Record #682: Dashboard Confessional – The Best Ones of the Best Ones (2020)

My fifteenth birthday was a formative one. While on vacation with my family, I made the conscious decision to stop spiking my hair and instead push it forward. I decided to put away my past-the-knee shorts and skate shoes in favor of slim fit jeans and Chuck Taylors. And when given free reign at a CD shop, I bought Dashboard Confessional’s The Places You Have Come To Fear The Most (and the first two Juliana Theory EPs) instead of the earlier Blink-182 albums that I had been eyeing for a while.

I had weighed the options, and decided: I was going to be an emo kid.

And over the next year, Dashboard Confessional would be central to that process. I absolutely devoured the first two albums, detuning my guitar to Chris Carabba’s open chords and training my voice to yelp similarly. I was even reminded recently of a short-lived solo project called Just My Luck that aped every part of his own solo work.

But unfortunately, those two records are nearly impossible to find on vinyl. Copies of Swiss Army Romance go for over $250. The Places You Have Come to Fear the Most has never been pressed (though his next two Vagrant releases were reissued a couple years ago?) And so, I found myself with no choice than to swallow my pride and buy this uneven and, at times, bizarre compilation.

The Best Ones of the Best Ones compiles (as the title suggests) the best songs from the best albums in the Dashboard Confessional catalog. However, it takes some odd turns to get there.

Disc 1 is the much more satisfying of the two, collecting tracks from Swiss Army and Places (“Screaming Infidelities,” “Swiss Army Romance,” “The Places You Have Come to Fear the Most,” to name a few) alongside two from the absolutely wonderful So Impossible EP that featured Sunny Day Real Estate’s Dan Horner on guitar (I literally cried out in relief to hear that the EP version of “Hands Down” rather than the later full band version the one on this disc).

After the EP tracks, three more songs from the first two LPs are included—but pulled from the MTV Unplugged live versions. “The Best Deceptions” features the crowd’s vocals almost as loudly as Carabba’s, save when he’s adding some new vocal affectations (like the guttural scream on the final verse that betrays his emotional hardcore roots). “The Sharp Hint of New Tears,” originally from the voice-and-guitar-only Swiss Army are given the full band treatment of Places. The Brilliant Dance” is the least jarring of the live tracks, but it lacks the crystal clear of the studio version.

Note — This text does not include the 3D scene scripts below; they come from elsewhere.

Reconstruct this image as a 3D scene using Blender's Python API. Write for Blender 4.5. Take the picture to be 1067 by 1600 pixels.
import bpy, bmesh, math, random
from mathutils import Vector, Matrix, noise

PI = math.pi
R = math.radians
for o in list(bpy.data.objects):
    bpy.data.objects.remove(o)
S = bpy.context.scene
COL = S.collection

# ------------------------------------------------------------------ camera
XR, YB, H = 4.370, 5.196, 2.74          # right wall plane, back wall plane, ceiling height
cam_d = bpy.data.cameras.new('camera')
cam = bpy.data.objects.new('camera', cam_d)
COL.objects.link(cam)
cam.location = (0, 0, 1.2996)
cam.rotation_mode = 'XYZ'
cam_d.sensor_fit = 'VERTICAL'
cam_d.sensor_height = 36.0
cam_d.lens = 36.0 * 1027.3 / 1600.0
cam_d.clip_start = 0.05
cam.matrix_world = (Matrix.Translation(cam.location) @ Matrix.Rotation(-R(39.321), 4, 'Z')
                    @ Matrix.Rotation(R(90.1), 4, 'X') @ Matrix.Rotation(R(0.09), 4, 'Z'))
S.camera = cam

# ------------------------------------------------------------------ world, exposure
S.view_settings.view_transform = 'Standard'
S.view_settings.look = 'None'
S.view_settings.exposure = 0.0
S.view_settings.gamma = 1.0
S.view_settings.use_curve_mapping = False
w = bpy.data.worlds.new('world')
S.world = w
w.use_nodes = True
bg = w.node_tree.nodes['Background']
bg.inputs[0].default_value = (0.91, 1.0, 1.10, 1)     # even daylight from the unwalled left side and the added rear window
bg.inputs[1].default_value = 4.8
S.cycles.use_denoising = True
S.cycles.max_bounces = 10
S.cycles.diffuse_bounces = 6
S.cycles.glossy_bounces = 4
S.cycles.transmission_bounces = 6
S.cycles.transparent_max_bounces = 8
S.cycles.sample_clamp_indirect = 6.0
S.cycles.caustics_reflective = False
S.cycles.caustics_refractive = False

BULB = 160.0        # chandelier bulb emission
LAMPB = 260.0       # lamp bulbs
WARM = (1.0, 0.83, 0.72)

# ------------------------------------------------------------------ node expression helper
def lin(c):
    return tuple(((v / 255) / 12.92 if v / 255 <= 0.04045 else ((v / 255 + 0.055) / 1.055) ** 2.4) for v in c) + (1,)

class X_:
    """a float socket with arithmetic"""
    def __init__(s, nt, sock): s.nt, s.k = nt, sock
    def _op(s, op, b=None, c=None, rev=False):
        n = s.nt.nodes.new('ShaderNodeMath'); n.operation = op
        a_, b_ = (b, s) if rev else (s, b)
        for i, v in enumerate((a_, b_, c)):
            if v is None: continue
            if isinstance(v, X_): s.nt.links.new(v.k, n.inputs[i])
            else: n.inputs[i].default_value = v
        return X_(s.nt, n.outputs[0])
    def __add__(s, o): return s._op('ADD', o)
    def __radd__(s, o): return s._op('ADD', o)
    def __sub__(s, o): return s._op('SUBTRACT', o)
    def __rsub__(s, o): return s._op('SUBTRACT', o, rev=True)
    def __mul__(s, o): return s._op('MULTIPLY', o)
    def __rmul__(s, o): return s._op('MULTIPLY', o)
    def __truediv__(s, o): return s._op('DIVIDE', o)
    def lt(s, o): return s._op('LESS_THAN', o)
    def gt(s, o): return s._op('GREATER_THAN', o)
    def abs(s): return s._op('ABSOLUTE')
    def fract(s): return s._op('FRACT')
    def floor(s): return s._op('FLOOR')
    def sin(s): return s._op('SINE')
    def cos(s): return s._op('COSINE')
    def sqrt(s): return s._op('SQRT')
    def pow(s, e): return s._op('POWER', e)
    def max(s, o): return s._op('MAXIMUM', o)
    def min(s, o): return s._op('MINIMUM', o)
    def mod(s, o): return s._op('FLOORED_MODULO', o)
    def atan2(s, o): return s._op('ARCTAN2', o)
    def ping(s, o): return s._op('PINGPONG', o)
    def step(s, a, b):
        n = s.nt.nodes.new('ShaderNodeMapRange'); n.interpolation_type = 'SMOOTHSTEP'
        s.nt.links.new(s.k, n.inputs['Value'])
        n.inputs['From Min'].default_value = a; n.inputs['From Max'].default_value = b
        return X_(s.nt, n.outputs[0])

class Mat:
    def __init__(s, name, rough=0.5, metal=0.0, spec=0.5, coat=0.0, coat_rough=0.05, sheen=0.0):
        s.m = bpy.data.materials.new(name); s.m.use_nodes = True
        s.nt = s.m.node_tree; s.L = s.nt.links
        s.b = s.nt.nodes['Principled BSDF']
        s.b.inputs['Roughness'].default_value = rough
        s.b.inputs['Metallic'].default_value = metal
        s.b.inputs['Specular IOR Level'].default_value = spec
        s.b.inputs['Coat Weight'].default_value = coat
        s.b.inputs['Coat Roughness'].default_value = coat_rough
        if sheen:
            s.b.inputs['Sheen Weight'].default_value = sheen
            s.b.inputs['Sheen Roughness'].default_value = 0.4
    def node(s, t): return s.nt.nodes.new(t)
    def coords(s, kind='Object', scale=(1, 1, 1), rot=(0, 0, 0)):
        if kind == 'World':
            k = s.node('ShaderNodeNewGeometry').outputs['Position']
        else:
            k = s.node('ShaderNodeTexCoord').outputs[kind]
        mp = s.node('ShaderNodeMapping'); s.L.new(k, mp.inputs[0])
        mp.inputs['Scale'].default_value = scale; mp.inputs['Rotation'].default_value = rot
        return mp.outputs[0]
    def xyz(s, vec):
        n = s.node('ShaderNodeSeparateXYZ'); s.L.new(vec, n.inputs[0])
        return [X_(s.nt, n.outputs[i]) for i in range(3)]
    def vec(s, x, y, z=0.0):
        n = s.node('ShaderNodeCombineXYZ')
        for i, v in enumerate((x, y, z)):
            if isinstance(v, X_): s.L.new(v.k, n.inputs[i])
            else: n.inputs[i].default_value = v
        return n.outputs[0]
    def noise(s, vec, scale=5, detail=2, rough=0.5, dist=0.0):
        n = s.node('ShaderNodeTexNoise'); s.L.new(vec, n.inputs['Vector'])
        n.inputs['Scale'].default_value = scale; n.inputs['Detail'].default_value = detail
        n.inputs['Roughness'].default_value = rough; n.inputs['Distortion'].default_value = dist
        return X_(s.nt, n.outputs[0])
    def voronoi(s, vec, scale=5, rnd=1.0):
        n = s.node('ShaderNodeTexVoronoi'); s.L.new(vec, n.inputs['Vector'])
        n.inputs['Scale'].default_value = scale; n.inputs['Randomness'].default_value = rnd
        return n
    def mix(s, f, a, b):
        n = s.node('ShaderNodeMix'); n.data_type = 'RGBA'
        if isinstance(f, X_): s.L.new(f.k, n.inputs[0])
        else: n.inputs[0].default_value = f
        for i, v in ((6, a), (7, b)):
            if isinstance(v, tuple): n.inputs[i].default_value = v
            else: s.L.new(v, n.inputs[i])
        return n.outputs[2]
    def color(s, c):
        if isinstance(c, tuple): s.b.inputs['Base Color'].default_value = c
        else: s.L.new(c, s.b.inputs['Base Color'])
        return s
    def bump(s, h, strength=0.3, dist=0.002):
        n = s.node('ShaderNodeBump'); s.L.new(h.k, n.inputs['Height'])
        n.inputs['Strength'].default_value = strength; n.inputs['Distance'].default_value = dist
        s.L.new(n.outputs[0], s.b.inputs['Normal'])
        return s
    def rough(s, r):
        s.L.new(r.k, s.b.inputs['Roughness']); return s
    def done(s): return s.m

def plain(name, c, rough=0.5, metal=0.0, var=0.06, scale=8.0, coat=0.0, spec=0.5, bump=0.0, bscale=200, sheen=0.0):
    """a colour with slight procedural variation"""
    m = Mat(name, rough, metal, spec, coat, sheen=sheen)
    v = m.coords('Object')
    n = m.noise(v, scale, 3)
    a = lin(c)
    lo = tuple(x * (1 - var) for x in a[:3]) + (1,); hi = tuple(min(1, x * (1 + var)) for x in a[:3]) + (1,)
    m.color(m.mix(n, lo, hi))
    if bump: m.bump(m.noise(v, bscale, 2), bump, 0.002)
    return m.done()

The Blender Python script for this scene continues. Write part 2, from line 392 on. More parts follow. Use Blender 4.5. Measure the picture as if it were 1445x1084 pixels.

The second disc is far less memorable. Save for “Drowning” from the very first EP (that I didn’t know existed!) and “Vindicated” from the Spider-Man 2 Soundtrack, everything is from the later, electric guitar-led later records. Having decided way back in 2003 on my first listen to A Mark • A Mission • A Brand • A Scar that that version of Dashboard wasn’t for me, the rest of the playlist isn’t nearly as satisfying as the first disc. There are a couple tracks pulled from each of their later albums, including two tracks from their 2018 album Crooked Shadows (Dashboard released an album in 2018?). The further the playlist moves through his chronology, the less grabbed I am by them. Is this a testament to the power of sentimentality, which cemented the first two albums in my mind, or did he actually get objectively worse as time went on?

That said, there are a few gems tucked away in the second half. “The Ghost of a Good Thing” is the kind of hushed acoustic ballad that informed the quieter moments of Swiss Army. “Don’t Wait” is visceral and anthemic, inspiring the best kinds of throat-shredding singalongs that the first two albums evoked. “Fever Dreams” is a fun little bop aided by a pulsing electronic drum pattern and twinkling synths.

In the end though, The Best Ones of the Best Ones further demonstrates what we knew all along: the best Dashboard Confessional compilation possible would just be a double LP repress of the first two LPs with So Impossible included as a bonus 10″. The question remains: why haven’t any of those records been repressed on vinyl (barring the weird, unpractical 5×7″ box set of Swiss Army Romance)? Does Vagrant records hate making money? Is Chris a glutton for punishment? In the meantime, disc one will have to do, I guess.